Bird wins. More often than he loses. You must be careful of guys like that, because they get used to it, and they acquire the magic to make it happen. Have you ever watched Bird when a shot goes up? While the other players are frozen, he is running to where he figures the ball will come down. And when it does, it is often right into his hands. That’s the way he plays. He gets you while you’re dreaming. Never doubt the great ones

We have a city now that is worried about its basketball team. We see the Pistons as too unpredictable, great one night, struggling the next. Personally, that doesn’t concern me. When they are threatened enough, the Pistons will fire their best shot — and there is still no team in basketball that can handle that. What worries me, however, is someone who can counter it. And Bird can do that. In one game. On one night. Bad back and all, he can make the passes, the shots, the rebounds, the steals — maybe not enough to dominate a game anymore, but enough to change it. And I predict he will. At least once. There has never been a Pistons-Celtics playoff series that has been easy when Bird was playing. The one time the Pistons swept — first round, 1989 — he was too injured to take part.

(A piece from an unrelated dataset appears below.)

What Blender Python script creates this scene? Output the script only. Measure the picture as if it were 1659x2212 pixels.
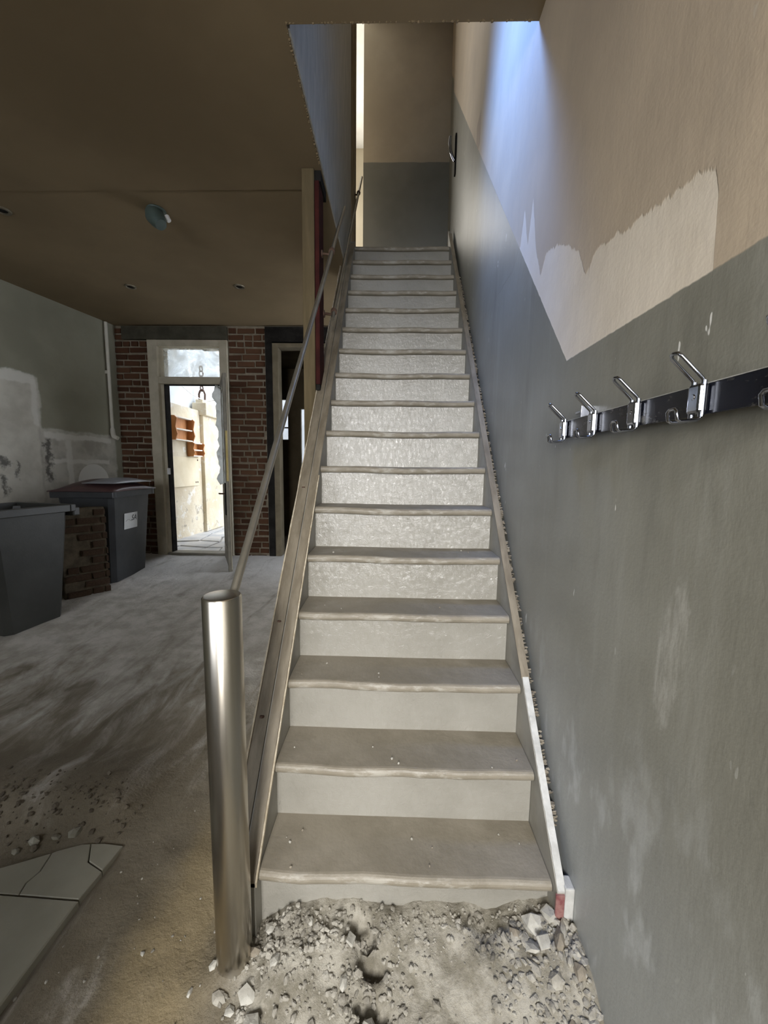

“I’ll have one of those nights,” he said, almost nonchalantly. “I’ll have one of those nights where all the shots are falling.”

I would not doubt him, just as I would not doubt Jack Nicklaus on the final day of the Masters, or Joe Montana with two minutes left in the Super Bowl. No matter how old they get. The great ones see the game differently than everyone else. They see opportunities.

“What advice do you give younger guys like Shaw and Brown in the playoffs?” someone asked Bird.

“I tell them to pass the ball to me every time,” he joked. “They don’t seem to listen.”

They will, when the time comes. Believe me.

Maybe he won’t play tonight. Maybe he won’t play Wednesday. Maybe I’m just paranoid, living in Detroit. But I will worry about Bird until there are no ticks left on the clock. And I see no alternative. The day you stop worrying about a guy like that is the day he jumps up with the bayonet and stabs you dead.